Difesa «sempre legittima». Ma in Italia uccide più la caccia della rapina
Quando sulla sicurezza ci si esonera dall'argomentare con dati e fatti, il risultato è di modificare le leggi penali: 'sporcandone' le parole e le intenzioni, e poi lasciando nella sostanza immutato il dispositivo. Con la 'riforma' della legittima difesa approvata ieri risulterà un pessimo 'spirito della legge'. Sortirà un messaggio che procurerà equivoci nei cittadini, ma non muterà granché il dispositivo della norma. È così in Europa dal Codice di Giustiniano (anno 534) e in Italia dal Codice Rocco (1930) alle successive modifiche negli anni della Repubblica. Solo in tempo di guerra, infatti, può venire meno l’esimente della difesa legittima perché proporzionata all'offesa.
E nonostante gli 11 anni di crisi economica, non pare proprio che occorra (e si possa) ribaltare l’ordine civile della Repubblica italiana... Vale la pena, però ,di soffermarsi su alcuni dati, tristi e bizzarri a un tempo. Nei pochi mesi della stagione venatoria 2017-2018 le armi da fuoco hanno ucciso 31 persone (e ferito altre 96) che battevano il territorio o semplicemente passeggiavano nei boschi. Ogni quattro giorni, dunque, c’è una vita persa nel rito ispirato a Diana Cacciatrice. Gli dei dell’Olimpo non esistono eppure, a quanto pare, hanno il potere di inibire le polemiche, e quindi di non far suscitare richieste contro i grilletti facili, talvolta persino di cacciatori ebbri di grappa già all'alba, ingerita per contrastare il freddo delle nebbie silvane. I dati sono stati pazientemente raccolti dall’Associazioni vittime della caccia. Sul fronte del crimine 'comune', le fonti ufficiali (Ministero dell’Interno) documentano invece che nei 365 giorni dell’anno 2016 si sono consumati 19 omicidi «a scopo di furto o di rapina»: il 4,7 per cento del totale dei casi di morti per violenza deliberata.
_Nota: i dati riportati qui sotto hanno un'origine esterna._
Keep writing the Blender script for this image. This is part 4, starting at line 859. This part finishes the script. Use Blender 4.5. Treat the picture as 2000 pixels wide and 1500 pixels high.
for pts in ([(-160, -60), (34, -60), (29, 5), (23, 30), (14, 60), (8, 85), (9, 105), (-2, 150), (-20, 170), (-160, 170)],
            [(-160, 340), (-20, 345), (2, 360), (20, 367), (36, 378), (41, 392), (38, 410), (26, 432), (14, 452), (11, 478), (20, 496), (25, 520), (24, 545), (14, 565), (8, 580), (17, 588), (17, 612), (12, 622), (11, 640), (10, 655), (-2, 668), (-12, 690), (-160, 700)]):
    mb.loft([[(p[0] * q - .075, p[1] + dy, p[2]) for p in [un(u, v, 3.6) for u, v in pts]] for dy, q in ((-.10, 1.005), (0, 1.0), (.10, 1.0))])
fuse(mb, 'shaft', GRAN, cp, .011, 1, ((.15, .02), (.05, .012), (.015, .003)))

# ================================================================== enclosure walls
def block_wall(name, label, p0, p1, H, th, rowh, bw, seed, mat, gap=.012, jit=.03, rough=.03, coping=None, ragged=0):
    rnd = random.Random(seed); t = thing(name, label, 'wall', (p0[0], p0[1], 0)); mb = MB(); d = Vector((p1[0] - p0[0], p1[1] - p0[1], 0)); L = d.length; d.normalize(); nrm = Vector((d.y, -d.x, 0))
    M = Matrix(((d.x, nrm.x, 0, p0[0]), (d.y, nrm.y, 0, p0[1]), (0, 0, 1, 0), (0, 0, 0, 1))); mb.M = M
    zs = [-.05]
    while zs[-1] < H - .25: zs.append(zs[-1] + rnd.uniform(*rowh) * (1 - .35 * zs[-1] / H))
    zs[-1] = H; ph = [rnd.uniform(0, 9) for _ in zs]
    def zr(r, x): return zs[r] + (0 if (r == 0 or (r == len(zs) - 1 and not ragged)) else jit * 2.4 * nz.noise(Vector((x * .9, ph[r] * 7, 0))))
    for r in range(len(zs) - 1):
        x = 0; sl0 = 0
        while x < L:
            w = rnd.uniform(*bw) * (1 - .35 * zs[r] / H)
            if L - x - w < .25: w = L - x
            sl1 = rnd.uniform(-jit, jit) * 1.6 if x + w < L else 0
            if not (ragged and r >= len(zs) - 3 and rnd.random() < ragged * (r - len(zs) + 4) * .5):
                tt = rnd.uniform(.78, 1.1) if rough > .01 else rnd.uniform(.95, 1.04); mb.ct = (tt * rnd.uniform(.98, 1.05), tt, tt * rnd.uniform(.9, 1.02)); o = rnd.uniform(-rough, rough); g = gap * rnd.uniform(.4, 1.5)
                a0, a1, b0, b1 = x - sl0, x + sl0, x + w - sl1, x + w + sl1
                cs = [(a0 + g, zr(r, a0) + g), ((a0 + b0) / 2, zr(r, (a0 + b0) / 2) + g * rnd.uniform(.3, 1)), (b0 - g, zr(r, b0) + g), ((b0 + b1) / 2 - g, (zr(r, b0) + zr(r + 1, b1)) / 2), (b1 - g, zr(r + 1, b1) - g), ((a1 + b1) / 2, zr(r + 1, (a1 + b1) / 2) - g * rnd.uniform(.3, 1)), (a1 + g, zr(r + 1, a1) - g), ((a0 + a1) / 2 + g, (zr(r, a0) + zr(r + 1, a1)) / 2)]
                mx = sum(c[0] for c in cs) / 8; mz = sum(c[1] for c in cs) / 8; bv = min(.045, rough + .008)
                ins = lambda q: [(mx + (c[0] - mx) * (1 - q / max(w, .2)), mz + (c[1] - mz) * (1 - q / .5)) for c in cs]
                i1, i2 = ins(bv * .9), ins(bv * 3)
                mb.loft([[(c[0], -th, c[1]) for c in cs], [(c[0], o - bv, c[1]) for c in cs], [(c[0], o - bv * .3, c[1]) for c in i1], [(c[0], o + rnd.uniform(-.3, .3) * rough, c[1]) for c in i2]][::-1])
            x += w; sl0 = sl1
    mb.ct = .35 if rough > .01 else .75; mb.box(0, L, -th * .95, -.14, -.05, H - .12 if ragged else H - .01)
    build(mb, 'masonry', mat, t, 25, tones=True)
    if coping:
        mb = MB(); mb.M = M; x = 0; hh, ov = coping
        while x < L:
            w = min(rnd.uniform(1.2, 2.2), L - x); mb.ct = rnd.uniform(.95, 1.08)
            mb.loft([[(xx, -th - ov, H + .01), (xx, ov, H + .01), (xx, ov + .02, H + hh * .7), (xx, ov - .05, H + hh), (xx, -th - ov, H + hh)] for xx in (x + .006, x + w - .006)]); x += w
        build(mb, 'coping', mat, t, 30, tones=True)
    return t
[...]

Nel periodo successivo (2017 e 2018) l’incidenza – stando ai dati provvisori – è ancora minore, poiché l’aggressività assassina in totale è ulteriormente scesa di 12 punti.
Riflettiamo su questi numeri: diciannove vittime delle violenze strumentali di ladri e rapinatori (anche se non si può dimenticare che nelle 28mila rapine complessive del 2018, in netto calo rispetto al 2017, ci sono stati anche feriti e forti traumi psicologici); 31 caduti perché finiti nel mirino degli appassionati della caccia al cinghiale o ad altre specie animali. Nessun ministro dell’Interno ha battuto ciglio, davanti al ripetersi del secondo tipo di evento. Quando i fatti si eclissano, la politica replica le parole delle piazze di figuranti convocati per fare il tifo per gli ospiti dei talk show. E il cittadino imputato per aver ucciso l’intruso assurge a notorietà e transita in un pomeriggio in tre o quattro 'programmi verità' sul 'Paese reale in diretta'. E mentre succede questo accade ovviamente anche che le persone competenti scompaiano. Mentre negli studi tv a fungere da opinion leader e da 'esperti' siano caratteristi (per non dire macchiette) e onorevoli più o meno arruffapopolo. Così la classe dirigente del cosiddetto 'Paese legale' si dimette dalla responsabilità di decidere con coerenza etica davanti agli umori di parte del 'Paese reale'. Lasciando all’autonomia dell’ordine giudiziario un nuovo compito 'di supplenza': ripristinare con le pronunce in giudizio il discrimine tra difesa 'legittima' e omicidio volontario.